All in all, LA Noire is a disappointment, but not a major one. The key selling feature of this game is the detective gameplay, and in that area, LA Noire succeeds in every possible way. The driving, shooting, and a host of other mini games may not be as well done as the detective play, but it is not bad enough to force players to quit prematurely. The overarching story line may be dog shit, but individual cases are done very well in nearly every way. It should also be noted that LA Noire was the first video game ever to premiere at the Cannes Film Festival, a designation I’m not entirely certain the game deserves.

I give LA Noire 7.5 out of 10.


· Investigations and Interrogations are fun, challenging and oh so satisfying.

· Individual cases feature well told stories.

· Cast consists of great characters played by some grade A talent

· Phenomenal acting all around.

· Great use of new technology.

· 1940s LA replicated with accuracy and loads of details.

· Music is fitting and stylish.

· Can be played in color or black and white. Nice touch.


· Assorted gameplay features, such as shooting and driving, never achieve their full potential.

· Arson is way too short.

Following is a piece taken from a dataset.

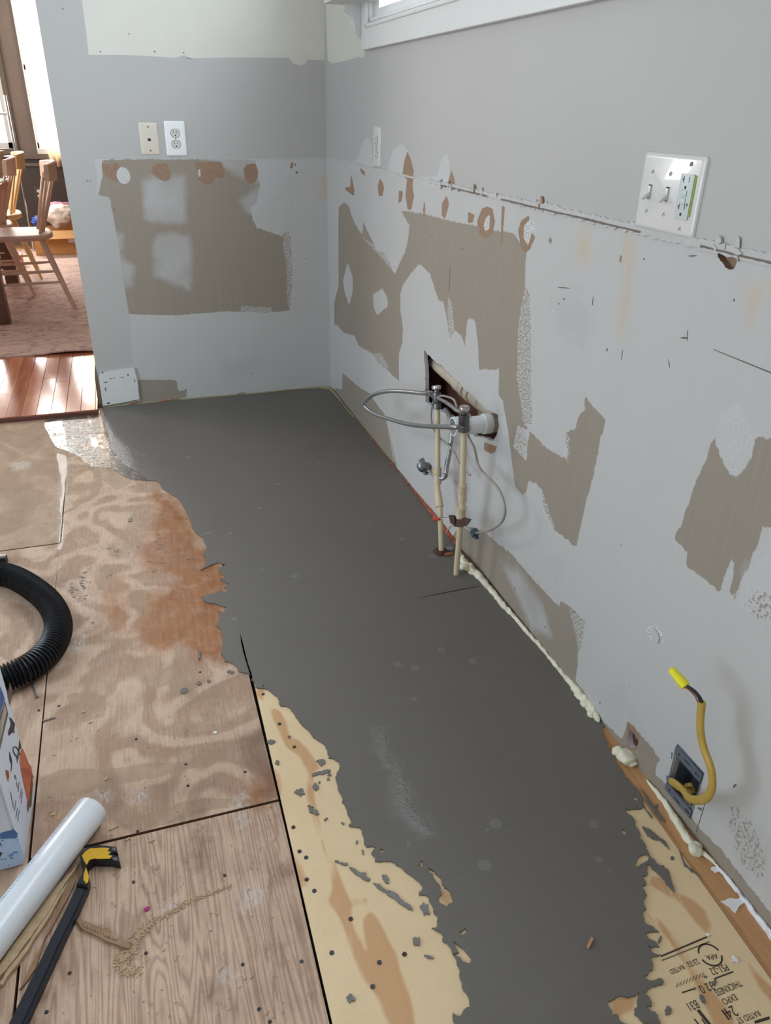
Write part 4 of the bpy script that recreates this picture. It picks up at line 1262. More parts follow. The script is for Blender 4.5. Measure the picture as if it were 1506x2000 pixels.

Not nearly enough Herschel Biggs.

· Plagued with numerous baffling design decisions.

· Side quests lack value.

· Los Angeles is surprisingly closed off. Not enough freedom to experience the city.

· Cole becomes a total douche over the course of the story.

· Third act falls to pieces in every possible way.

· Story is poor. Plots never pay off. Massive “ass pull” during the climax. Monumentally disappointing ending.